Securities Law Prof Blog

Editor: Eric C. Chaffee
Univ. of Toledo College of Law

Monday, March 2, 2009

SEC Charges Retirement Home Operator with Fraud

The SEC filed a complaint charging Oregon-based Sunwest Management Inc., with securities fraud and is seeking an emergency court order freezing its assets. The SEC alleges that Sunwest, which operates hundreds of retirement homes across the United States, lied to investors about its operations and concealed the risks of the investments, exposing investors to massive losses when the economic downturn triggered Sunwest's collapse.  According to the SEC's complaint, Sunwest raised at least $300 million from more than 1,300 investors nationwide by promising a steady income stream and touting its success in running the properties. The complaint, filed today in federal district court in Eugene, Ore., charges Sunwest, its former President and CEO Jon M. Harder of Salem, Ore., and several related entities with securities fraud. According to the complaint, Sunwest, which operates more than 200 retirement homes at one point valued at $2 billion, told investors that they would be investing in a particular property. Investors were told that the property would generate sufficient profits to pay annual returns of around 10 percent, and that Sunwest had a track record of never missing a payment. Between 2006 and 2008, Sunwest raised more than $300 million from investors, which was used for the down payments on approximately 100 retirement homes, with the balance financed by institutional lenders and banks.
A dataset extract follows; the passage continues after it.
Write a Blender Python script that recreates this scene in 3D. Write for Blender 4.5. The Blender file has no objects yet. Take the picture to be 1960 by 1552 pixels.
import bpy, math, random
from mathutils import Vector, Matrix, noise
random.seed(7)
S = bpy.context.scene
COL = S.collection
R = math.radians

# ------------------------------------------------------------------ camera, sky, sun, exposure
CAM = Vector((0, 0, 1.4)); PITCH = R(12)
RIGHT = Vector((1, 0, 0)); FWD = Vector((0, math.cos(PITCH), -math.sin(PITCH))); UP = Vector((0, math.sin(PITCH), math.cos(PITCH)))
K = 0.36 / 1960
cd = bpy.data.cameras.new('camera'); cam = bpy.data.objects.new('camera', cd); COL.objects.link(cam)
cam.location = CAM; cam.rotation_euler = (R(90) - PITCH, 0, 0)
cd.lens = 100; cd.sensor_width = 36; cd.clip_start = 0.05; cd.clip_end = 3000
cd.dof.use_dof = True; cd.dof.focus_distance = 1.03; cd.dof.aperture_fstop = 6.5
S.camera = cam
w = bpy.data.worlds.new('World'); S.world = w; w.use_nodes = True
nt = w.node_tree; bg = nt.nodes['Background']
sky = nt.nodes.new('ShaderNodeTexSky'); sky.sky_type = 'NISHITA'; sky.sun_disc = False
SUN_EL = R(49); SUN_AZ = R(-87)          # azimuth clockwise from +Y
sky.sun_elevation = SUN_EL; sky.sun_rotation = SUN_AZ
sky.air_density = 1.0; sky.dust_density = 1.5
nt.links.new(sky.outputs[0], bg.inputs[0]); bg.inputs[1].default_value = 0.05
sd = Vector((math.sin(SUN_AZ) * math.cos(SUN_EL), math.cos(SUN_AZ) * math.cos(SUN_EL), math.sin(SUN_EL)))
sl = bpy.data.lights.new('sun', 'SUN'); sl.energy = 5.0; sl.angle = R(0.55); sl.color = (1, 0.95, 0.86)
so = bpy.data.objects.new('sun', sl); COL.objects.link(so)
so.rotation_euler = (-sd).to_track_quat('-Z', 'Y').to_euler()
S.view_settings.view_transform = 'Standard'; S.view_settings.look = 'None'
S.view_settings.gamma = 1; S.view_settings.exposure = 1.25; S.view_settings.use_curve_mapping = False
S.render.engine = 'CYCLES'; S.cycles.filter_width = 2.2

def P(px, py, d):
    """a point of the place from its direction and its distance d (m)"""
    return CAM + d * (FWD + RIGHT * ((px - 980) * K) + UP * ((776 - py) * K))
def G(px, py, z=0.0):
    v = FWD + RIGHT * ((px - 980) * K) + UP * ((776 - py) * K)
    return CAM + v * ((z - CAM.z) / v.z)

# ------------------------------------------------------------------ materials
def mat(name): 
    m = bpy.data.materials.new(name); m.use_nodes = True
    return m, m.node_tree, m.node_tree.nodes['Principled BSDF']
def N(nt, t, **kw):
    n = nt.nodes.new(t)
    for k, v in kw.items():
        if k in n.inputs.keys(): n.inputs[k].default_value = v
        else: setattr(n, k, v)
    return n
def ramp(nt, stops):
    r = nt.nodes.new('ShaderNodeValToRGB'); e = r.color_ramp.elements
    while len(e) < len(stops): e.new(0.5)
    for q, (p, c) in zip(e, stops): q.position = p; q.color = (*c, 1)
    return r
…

The SEC alleges that at least half of the properties had lost money, and Sunwest concealed this information from investors by commingling all of its finances and making investor payments from this pot of cash. The SEC further alleges that investor returns came not just from these commingled assets, but from mortgage refinancings as well as loans from Harder. According to the SEC's complaint, Sunwest concealed its precarious financial position and the risks it posed to investors by failing to disclose that Sunwest was being run as a single massive enterprise with its fortunes tied to the success of hundreds of properties and contingent on future financing ability. When the recent credit crisis derailed Sunwest's ability to continue to refinance the properties, payments to investors ceased and many of them stood to lose their entire investments.
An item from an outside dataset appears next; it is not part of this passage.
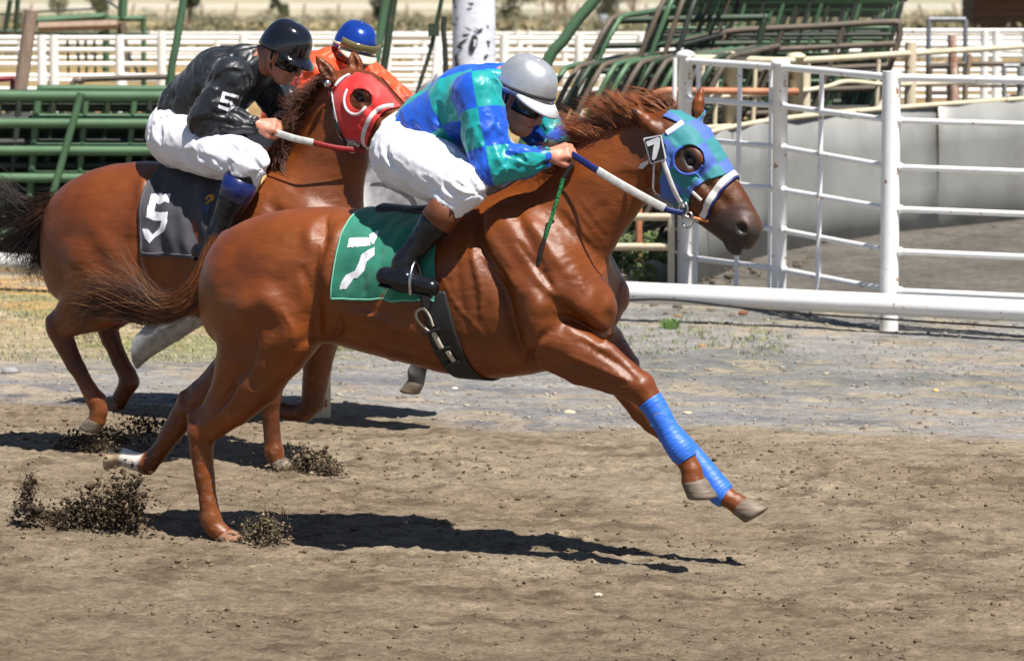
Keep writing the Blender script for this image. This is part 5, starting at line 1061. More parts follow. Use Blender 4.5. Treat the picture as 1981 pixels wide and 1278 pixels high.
def add_head(F, S, neck, mouth=0.0):
    k = S.k
    def el(x, y, z, r, kk=.012, sub=False): F.ell(S(x, y, z), np.array(r)*k, kk, S.R, sub)
    el(0, 0, .02, (.095, .077, .098)); el(.045, 0, -.05, (.056, .060, .085), .02); el(.06, 0, -.105-mouth*.012, (.040, .040, .030), .02)
    F.cone(S(.098, 0, -.012), S(.119, 0, -.052), .009, .013, .012); el(.112, 0, -.060, (.012, .02, .010), .008)
    el(.082, 0, .006, (.02, .052, .013), .015)
    for q in (-1, 1):
        el(.066, q*.040, -.052, (.028, .022, .026), .02); el(-.008, q*.080, -.03, (.021, .009, .034), .006); el(-.004, q*.088, -.028, (.010, .005, .018), .004, True)
        el(.094, q*.030, -.022, (.012, .018, .010), .01, True)
        F.cone(S(.0, q*.055, -.085), S(.055, q*.03, -.115), .02, .018, .03)
    if mouth: el(.103, 0, -.088, (.022, .022, .011), .006, True)
    F.cone(S(.094, -.020, -.080), S(.094, .020, -.080), .0075, .0075, .008); F.cone(S(.090, -.018, -.098-mouth*.008), S(.090, .018, -.098-mouth*.008), .008, .008, .008)
    F.cone(S(-.025, 0, -.06), neck, .058, .062, .04)
def add_hand(F, wrist, fwd, up, q=1):
    f = unit(fwd); u = np.asarray(up, float); u = unit(u-np.dot(u, f)*f); l = np.cross(u, f)*q; w = np.asarray(wrist, float)
    def pt(a, b, c): return w+f*a+l*b+u*c
    F.chain([(pt(-.06, 0, 0), .029), (pt(0, 0, 0), .026), (pt(.03, 0, 0), .028)], .02)
    F.cone(pt(.03, -.022, 0), pt(.078, -.028, .002), .018, .016, .012); F.cone(pt(.03, .018, 0), pt(.08, .026, .002), .018, .016, .012); F.cone(pt(.03, 0, 0), pt(.082, 0, .004), .019, .017, .012)
    for i, b in enumerate((-.031, -.011, .010, .030)):
        s = (.92, 1.06, 1.0, .84)[i]
        F.chain([(pt(.082, b, .004), .0115), (pt(.082+.024*s, b*1.02, -.016*s), .0108), (pt(.082+.012*s, b*.98, -.044*s), .0100), (pt(.082-.018*s, b*.95, -.046*s), .0090)], .004)
    F.chain([(pt(.028, -.030, -.008), .015), (pt(.058, -.044, -.022), .0125), (pt(.088, -.036, -.036), .0105), (pt(.104, -.022, -.042), .0095)], .006)
def helmet(root, S, off, cap_mat, peak_mat, band_mat=None, lean=0.0):
    k = S.k; nt_, npn = 48, 18; V = []
    for i in range(npn):
        for j in range(nt_):
            th = 2*math.pi*j/nt_; c = math.cos(th); low = (.012 if c > 0 else .012)+(.03*c if c < 0 else .012*c)-.028*(1-abs(c))*.5
            fi = (i/(npn-1)); z = low+(.148-low)*math.sin(fi*math.pi/2); rr = math.cos(fi*math.pi/2)**.62 if i < npn-1 else 0.0
            g = 1+.012*abs(math.sin(th*3))**6
            V.append(S(-.006+.127*rr*math.cos(th)*g, .107*rr*math.sin(th)*g, z))
    f = [(i*nt_+j, i*nt_+(j+1) % nt_, (i+1)*nt_+(j+1) % nt_, (i+1)*nt_+j) for i in range(npn-1) for j in range(nt_)]
    he = obj('helmet', mesh_np('helmet', np.array(V), f), cap_mat, root, off); solid(he, .012, -1)
    a = np.linspace(-1.25, 1.25, 25); V = []
    for q in a:
        c, s_ = math.cos(q), math.sin(q); r = .052*max(math.cos(q*1.22), 0)**.8
        V += [S(-.006+.126*c, .103*s_, .03), S(-.006+(.126+r)*c, (.103+r*.7)*s_, .018-.022*c*1.0), S(-.006+(.126+r)*c, (.103+r*.7)*s_, .011-.022*c), S(-.006+.122*c, .100*s_, .018)]
    f = [(i*4+j, i*4+(j+1) % 4, (i+1)*4+(j+1) % 4, (i+1)*4+j) for i in range(24) for j in range(4)]+[(3, 2, 1, 0), (96, 97, 98, 99)]
    obj('peak', mesh_np('peak', np.array(V), f), peak_mat, he, off)
    if band_mat:
        ang = np.linspace(0, 2*math.pi, 41); pts = [S(-.006+.1295*math.cos(q), .1055*math.sin(q), .034+(.03*math.cos(q) if math.cos(q) < 0 else .012*math.cos(q))-.014*(1-abs(math.cos(q)))) for q in ang]
        MB().tube(pts, .009, 6, .003, up=np.array(pts)-S(-.006, 0, .03)).build('band', band_mat, he, off=off)
    for q in (-1, 1):
        MB().tube(catmull([S(-.005, q*.1, .02), S(-.002, q*.088, -.03), S(.01, q*.075, -.075), S(.04, q*.045, -.125), S(.05, 0, -.132)], 5), .006, 6, .002, up=[0, q, 0]).build('chin_strap', BOOTB, he, off=off)
    return he
def goggles(root, S, off, z0=-.048, z1=.008, r=(.113, .088), mt=None, name='goggles', ex=1.25):
    na, nz_ = 30, 6; V = []
    for i in range(nz_):
        for j in range(na):
            q = -ex+2*ex*j/(na-1); w = i/(nz_-1); cut = .014*math.exp(-(q/.18)**2); z = z0+(z1-z0)*w+(cut*(1-w)); bul = .004*math.sin(math.pi*w)
            V.append(S((r[0]+bul)*math.cos(q)-.004, (r[1]+bul)*math.sin(q), z))
    f = [(i*na+j, i*na+j+1, (i+1)*na+j+1, (i+1)*na+j) for i in range(nz_-1) for j in range(na-1)]
    g = obj(name, mesh_np(name, np.array(V), f), mt or LENS, root, off); solid(g, .006, 1); return g
def mirror(p): return np.asarray(p)*[1, -1, 1]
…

The SEC further alleges that, even after Sunwest encountered difficulties refinancing properties and lenders began foreclosing, the defendants continued raising money from investors. Sunwest obtained millions more in investments up through June 2008, continuing to misrepresent that the money was designated for a specific property when, according to the SEC, it was being used to prop up the failing business.
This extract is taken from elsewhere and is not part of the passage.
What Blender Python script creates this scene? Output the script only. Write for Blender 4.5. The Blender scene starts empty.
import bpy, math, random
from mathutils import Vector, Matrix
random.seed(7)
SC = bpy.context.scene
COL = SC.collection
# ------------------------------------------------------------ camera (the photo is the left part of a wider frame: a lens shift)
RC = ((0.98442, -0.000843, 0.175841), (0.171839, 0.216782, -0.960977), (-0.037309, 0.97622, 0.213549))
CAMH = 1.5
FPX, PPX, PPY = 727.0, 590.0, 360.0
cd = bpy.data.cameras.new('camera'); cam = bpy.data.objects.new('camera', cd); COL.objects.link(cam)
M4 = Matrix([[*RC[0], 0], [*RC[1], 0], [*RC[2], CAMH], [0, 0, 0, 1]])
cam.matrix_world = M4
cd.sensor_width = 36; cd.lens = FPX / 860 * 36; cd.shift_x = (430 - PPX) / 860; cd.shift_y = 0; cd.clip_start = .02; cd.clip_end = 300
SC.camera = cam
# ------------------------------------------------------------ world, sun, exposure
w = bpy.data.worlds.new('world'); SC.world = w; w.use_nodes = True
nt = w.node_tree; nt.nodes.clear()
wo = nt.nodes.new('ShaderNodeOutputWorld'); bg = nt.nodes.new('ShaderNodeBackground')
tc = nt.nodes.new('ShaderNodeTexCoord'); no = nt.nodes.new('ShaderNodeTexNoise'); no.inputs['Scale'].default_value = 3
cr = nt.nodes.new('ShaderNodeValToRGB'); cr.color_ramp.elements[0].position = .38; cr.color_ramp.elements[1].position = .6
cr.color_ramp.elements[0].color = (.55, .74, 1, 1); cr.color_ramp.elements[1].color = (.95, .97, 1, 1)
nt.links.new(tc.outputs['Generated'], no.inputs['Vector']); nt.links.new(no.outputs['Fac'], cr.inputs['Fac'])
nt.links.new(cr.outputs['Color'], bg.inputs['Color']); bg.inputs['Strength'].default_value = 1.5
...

The Commission's complaint additionally seeks disgorgement from a number of Relief Defendants who may have received proceeds related to the misconduct of the Defendants. The Commission therefore seeks an order temporarily freezing the assets of Sunwest Chief Operating Officer Darryl E. Fisher, General Counsel J. Wallace Gutzler, and Chief Restructuring Officer Hamstreet & Associates and its principal Clyde Hamstreet, as well as Harder's wife and several entities Harder controls.